De este modo, por ejemplo, se presenta Berkeley, que de hecho sostuvo el carácter fenoménico del mundo, pero únicamente porque ha supuesto un Dios todopoderoso que ha de posibilitar las impresiones en la mente humana a las que suscribe un realista de la efectividad de las cosas, y a partir de las cuales la mente puede entonces reaccionar hasta el punto de que el mundo exterior sea fabricado por ella; así también ocurre con Fichte, que de hecho entreteje la totalidad del mundo a partir del yo cognoscente, pero luego se olvida repentinamente de su maravilloso gusano de seda y pega el salto hacia un yo absoluto al cual exclusivamente se le brinda la totalidad de la realidad.

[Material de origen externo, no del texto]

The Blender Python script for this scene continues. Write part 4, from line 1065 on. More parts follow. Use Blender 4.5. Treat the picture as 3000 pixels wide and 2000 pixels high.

El mismo caso ocurre con todos los otros vástagos del panteísmo filosófico, con las doctrinas de Bruno, de Escoto Eriúgena, de Malebranche, de Spinoza, de Hegel y de Schelling: todos ellos son realismos, realismos más o menos absolutos, exaltaciones de una unidad simple, que hace actuar, galvaniza, al individuo convertido en marioneta, o que incluso, a la manera de un director de un teatro de títeres, deja que las figuras dancen de aquí a allá, se besen, se peleen o se maten, en resumen, que se muevan.